Step 1: Problem Statement:
The objective is to determine the general value of the angle \( \theta \) by solving a matrix equation involving matrix \( A \), its transpose \( A^T \), and the identity matrix \( I \).
Step 2: Methodology:
1. Compute the transpose of matrix \( A \), denoted as \( A^T \).
2. Calculate the sum \( A^T + A \).
3. Equate the resultant sum to the identity matrix \( I \).
4. Solve the derived trigonometric equation for \( \theta \).
Step 3: Derivation:
Given matrix \( A \) is \( A = \begin{bmatrix} \cos\theta & -\sin\theta \\ \sin\theta & \cos\theta \end{bmatrix} \).
The transpose of \( A \) is obtained by swapping rows and columns:
\[ A^T = \begin{bmatrix} \cos\theta & \sin\theta \\ -\sin\theta & \cos\theta \end{bmatrix}. \]
The sum \( A^T + A \) is calculated as:
\[ A^T + A = \begin{bmatrix} \cos\theta & \sin\theta \\ -\sin\theta & \cos\theta \end{bmatrix} + \begin{bmatrix} \cos\theta & -\sin\theta \\ \sin\theta & \cos\theta \end{bmatrix} \] \[ A^T + A = \begin{bmatrix} 2\cos\theta & 0 \\ 0 & 2\cos\theta \end{bmatrix}. \]

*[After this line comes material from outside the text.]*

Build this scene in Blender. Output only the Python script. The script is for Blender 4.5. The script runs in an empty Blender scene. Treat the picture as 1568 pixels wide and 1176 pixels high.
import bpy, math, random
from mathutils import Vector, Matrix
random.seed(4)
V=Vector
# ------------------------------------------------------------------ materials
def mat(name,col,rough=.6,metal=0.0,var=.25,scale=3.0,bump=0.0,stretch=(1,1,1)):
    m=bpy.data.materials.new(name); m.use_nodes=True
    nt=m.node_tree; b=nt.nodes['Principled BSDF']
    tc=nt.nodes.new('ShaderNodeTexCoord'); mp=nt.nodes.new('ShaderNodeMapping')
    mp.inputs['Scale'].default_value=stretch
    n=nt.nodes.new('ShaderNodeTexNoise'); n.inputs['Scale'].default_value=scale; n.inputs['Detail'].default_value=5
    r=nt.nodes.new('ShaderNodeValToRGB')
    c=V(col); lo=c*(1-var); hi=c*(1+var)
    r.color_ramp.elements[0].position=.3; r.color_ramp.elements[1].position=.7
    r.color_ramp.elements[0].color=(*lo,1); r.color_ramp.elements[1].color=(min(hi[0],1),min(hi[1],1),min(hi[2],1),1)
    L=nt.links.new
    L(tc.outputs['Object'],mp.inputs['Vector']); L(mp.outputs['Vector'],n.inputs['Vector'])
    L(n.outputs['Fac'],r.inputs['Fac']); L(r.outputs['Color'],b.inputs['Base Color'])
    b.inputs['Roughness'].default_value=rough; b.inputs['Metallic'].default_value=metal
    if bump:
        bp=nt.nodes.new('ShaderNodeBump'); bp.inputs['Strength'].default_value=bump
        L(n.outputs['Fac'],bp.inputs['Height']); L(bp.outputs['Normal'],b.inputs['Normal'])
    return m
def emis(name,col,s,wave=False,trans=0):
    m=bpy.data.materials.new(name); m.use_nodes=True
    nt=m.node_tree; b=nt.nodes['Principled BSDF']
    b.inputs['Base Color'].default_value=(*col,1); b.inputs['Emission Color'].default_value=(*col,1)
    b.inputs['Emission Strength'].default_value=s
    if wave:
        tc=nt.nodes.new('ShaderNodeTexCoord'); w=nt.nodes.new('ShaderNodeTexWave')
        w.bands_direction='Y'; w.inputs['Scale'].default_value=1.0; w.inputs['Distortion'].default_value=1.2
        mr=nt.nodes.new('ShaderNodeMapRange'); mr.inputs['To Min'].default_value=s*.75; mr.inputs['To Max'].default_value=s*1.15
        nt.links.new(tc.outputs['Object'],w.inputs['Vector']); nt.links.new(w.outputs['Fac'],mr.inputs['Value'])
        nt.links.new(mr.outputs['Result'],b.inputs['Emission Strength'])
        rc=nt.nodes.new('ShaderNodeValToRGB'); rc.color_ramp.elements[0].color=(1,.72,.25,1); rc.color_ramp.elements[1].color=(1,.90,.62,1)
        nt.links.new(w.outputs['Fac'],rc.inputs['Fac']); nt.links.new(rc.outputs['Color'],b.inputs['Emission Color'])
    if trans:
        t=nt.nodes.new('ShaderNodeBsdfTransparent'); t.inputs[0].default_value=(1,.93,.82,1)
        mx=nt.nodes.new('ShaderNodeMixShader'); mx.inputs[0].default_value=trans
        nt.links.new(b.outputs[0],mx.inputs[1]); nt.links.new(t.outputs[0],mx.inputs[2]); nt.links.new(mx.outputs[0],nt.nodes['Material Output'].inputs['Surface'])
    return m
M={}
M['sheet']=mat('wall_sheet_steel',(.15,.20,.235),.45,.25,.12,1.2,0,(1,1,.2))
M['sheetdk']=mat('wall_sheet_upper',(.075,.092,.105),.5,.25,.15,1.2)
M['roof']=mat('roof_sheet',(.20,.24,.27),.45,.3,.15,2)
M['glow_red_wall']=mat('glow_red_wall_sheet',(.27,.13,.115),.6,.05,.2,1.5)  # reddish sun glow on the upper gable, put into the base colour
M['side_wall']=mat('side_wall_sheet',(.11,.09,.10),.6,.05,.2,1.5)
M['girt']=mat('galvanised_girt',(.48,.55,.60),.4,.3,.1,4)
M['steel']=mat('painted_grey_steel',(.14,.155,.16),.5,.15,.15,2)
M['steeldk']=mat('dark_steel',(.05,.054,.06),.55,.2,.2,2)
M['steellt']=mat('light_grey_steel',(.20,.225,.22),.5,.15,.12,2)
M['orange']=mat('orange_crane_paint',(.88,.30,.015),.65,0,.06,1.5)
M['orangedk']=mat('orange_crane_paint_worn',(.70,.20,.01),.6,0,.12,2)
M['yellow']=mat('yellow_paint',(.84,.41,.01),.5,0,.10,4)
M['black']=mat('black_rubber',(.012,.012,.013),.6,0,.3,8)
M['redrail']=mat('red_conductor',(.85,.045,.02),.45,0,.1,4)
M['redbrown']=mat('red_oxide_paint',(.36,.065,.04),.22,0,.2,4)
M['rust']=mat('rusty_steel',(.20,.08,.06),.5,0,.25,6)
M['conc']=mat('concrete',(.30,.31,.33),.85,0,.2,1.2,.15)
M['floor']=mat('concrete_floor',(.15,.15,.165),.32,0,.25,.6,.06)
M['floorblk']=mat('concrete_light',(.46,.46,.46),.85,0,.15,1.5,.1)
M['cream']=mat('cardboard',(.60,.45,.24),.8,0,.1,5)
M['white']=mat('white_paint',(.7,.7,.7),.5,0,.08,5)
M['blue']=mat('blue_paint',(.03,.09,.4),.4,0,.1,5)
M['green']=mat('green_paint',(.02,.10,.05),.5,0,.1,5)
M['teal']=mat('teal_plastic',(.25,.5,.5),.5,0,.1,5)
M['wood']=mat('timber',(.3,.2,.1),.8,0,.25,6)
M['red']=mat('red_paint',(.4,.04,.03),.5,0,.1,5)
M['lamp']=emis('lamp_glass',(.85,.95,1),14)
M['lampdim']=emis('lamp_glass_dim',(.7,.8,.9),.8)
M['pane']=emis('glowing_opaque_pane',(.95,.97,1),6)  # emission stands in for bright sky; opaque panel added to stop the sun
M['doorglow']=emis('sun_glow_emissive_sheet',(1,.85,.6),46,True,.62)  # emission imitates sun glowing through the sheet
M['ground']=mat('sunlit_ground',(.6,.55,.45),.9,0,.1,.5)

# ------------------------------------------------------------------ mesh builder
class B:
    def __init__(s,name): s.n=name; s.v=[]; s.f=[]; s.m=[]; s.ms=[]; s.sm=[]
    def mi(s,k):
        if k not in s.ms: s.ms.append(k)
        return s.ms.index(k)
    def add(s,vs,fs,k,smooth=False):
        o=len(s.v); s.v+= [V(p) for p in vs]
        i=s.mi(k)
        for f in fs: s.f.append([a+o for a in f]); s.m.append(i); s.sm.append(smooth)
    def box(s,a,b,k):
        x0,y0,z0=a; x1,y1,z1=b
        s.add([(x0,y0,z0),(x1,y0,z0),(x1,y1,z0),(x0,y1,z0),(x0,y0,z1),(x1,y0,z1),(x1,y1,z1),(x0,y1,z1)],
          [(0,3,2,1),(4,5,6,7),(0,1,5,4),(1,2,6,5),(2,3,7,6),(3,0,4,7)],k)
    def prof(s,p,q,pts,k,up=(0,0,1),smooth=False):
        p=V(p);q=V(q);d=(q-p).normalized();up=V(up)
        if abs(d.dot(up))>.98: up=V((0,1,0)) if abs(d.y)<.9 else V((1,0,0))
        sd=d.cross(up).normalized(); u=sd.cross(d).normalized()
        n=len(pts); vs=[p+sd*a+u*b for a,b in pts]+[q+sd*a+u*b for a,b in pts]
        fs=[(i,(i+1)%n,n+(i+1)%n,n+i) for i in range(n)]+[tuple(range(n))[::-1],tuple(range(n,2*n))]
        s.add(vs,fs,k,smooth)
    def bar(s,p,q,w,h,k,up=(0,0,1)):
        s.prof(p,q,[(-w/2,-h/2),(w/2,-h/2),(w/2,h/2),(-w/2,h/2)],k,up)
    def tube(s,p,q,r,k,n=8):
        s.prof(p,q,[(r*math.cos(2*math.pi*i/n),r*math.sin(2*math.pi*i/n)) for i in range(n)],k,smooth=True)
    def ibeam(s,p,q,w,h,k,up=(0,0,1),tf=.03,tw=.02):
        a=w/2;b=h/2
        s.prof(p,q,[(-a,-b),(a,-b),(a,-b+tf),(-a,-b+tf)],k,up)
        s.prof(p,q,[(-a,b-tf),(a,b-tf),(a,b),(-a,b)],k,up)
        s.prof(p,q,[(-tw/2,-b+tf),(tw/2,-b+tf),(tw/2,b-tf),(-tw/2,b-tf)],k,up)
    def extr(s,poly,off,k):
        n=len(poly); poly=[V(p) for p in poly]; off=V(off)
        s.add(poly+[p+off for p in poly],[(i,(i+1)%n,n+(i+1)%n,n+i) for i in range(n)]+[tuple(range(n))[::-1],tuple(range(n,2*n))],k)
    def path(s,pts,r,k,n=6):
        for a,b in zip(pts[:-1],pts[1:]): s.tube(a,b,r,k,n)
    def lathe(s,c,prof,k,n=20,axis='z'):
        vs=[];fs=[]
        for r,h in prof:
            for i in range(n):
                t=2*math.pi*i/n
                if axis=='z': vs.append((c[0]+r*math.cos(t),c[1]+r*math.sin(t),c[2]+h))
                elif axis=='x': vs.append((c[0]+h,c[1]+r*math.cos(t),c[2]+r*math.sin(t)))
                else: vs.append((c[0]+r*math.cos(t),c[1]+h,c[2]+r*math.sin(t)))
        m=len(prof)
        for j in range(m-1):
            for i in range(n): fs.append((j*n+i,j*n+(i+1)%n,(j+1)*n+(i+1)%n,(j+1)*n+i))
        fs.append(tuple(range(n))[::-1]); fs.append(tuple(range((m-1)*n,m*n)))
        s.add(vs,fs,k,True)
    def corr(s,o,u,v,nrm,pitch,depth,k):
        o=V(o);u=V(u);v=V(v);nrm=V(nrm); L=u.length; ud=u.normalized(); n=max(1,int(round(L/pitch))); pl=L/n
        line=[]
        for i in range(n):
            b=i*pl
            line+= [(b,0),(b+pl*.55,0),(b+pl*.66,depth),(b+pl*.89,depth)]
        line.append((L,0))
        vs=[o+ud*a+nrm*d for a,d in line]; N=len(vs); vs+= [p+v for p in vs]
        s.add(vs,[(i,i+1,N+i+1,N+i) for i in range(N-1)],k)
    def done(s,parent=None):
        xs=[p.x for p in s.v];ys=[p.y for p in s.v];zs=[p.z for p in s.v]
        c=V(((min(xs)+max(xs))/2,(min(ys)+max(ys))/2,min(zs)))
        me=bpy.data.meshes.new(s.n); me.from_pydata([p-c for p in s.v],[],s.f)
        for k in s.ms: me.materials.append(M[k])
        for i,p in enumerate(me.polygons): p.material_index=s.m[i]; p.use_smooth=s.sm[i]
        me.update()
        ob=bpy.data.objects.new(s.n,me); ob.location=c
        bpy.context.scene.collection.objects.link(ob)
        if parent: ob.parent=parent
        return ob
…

The problem states that \( A^T + A = I \):
\[ \begin{bmatrix} 2\cos\theta & 0 \\ 0 & 2\cos\theta \end{bmatrix} = \begin{bmatrix} 1 & 0 \\ 0 & 1 \end{bmatrix}. \]
Equating corresponding matrix elements yields:
\[ 2\cos\theta = 1 \] \[ \cos\theta = \frac{1}{2} \]

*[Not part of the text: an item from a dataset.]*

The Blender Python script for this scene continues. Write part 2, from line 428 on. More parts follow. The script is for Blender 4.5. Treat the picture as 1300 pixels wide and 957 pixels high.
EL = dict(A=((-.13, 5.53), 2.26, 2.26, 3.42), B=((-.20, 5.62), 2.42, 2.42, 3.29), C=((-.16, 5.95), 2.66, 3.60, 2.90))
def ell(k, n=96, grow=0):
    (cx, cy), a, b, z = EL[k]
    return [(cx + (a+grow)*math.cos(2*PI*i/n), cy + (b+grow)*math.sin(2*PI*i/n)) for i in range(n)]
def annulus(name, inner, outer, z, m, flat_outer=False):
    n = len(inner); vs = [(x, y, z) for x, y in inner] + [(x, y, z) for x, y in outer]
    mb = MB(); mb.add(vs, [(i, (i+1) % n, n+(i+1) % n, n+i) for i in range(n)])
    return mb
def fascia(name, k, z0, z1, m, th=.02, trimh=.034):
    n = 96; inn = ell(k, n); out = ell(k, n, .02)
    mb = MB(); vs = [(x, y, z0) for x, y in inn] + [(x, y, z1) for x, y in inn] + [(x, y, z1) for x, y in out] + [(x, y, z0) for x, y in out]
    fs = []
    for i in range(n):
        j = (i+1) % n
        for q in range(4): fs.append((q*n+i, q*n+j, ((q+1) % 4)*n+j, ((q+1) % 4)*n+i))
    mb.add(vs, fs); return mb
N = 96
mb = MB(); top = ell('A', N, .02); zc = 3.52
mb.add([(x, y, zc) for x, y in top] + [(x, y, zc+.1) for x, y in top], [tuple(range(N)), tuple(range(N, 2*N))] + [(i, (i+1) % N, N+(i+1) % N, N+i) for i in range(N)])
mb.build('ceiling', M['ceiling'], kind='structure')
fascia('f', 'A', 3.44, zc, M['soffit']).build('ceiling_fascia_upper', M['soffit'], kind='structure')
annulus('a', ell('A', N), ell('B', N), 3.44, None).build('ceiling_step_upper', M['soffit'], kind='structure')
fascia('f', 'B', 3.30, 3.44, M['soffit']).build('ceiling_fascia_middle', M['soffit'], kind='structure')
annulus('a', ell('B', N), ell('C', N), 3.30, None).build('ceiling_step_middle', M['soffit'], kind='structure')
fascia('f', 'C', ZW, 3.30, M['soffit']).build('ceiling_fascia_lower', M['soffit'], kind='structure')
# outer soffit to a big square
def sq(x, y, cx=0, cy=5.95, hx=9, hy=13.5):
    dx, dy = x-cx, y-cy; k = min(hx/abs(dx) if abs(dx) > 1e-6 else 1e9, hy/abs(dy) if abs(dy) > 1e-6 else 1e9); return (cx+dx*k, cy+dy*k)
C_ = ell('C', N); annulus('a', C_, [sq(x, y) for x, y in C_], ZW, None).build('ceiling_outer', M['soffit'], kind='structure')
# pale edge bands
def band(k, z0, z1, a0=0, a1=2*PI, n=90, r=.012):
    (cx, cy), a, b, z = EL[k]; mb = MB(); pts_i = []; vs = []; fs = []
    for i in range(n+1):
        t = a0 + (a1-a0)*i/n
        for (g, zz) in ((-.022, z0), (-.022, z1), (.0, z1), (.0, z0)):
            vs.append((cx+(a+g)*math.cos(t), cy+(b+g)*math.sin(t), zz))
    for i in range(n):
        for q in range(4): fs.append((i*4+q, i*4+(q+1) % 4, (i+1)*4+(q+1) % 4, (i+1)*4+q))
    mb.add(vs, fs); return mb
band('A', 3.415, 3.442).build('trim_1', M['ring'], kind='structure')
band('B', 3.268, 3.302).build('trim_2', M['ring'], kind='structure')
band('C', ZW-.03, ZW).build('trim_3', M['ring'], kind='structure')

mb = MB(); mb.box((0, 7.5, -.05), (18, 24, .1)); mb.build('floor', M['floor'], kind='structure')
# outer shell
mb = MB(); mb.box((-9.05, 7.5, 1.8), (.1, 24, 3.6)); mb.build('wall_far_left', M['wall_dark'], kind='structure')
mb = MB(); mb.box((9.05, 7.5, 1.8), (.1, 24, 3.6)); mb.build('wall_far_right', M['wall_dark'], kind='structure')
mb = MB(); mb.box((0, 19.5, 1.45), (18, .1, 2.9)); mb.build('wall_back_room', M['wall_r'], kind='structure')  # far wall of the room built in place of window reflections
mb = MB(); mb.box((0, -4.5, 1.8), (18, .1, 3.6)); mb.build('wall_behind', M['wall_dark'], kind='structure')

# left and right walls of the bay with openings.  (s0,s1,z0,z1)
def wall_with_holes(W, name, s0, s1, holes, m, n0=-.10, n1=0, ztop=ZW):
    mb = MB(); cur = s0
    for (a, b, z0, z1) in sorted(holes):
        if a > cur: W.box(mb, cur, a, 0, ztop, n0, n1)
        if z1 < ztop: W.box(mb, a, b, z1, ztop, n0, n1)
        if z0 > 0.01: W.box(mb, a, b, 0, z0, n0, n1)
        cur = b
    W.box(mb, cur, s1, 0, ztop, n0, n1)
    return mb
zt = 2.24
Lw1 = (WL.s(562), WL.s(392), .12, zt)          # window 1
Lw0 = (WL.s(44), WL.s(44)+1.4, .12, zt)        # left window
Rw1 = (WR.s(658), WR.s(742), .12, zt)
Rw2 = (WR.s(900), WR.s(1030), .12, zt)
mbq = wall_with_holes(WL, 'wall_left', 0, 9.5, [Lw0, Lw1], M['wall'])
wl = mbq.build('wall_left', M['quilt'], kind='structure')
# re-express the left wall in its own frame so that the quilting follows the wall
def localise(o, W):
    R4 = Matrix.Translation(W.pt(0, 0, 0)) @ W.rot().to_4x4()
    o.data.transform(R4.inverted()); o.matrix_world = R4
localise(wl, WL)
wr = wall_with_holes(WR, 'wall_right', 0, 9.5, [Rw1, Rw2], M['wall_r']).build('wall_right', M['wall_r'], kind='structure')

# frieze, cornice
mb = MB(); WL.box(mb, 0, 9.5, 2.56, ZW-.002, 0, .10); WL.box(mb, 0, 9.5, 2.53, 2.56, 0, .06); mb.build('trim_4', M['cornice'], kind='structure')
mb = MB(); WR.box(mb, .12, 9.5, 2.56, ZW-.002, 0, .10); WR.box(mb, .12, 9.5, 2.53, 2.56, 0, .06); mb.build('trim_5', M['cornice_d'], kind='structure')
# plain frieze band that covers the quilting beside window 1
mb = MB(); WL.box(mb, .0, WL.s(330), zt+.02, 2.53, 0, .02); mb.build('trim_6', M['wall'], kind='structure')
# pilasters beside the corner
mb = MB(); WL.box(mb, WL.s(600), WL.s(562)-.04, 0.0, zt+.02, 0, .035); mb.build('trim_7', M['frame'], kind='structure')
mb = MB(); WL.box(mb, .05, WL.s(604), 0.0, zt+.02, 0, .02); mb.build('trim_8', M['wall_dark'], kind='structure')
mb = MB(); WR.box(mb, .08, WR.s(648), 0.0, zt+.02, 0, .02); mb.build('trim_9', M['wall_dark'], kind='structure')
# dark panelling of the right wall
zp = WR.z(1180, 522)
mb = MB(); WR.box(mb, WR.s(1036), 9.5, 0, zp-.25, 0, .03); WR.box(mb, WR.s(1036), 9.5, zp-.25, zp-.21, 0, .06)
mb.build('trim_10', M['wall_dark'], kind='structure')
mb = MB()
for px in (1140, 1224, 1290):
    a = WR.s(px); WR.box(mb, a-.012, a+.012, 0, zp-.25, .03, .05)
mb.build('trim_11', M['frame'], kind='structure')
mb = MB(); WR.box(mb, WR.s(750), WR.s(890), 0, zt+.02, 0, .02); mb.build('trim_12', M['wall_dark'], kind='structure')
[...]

The principal value for \( \theta \) satisfying \( \cos\theta = \frac{1}{2} \) is \( \frac{\pi}{3} \).
The general solution for the equation \( \cos\theta = \cos\alpha \) is given by \( \theta = 2n\pi \pm \alpha \), where \( n \) is an integer.
Therefore, the general solution for \( \cos\theta = \frac{1}{2} \) is \( \theta = 2n\pi \pm \frac{\pi}{3} \), where \( n \in \mathbb{Z} \).
Considering the provided options, \( \theta = 2n\pi + \frac{\pi}{3} \) represents one component of the general solution and is the most fitting choice.
Step 4: Conclusion:
The general solution for \( \theta \) is \( \theta = 2n\pi + \frac{\pi}{3} \), where \( n \in \mathbb{Z} \).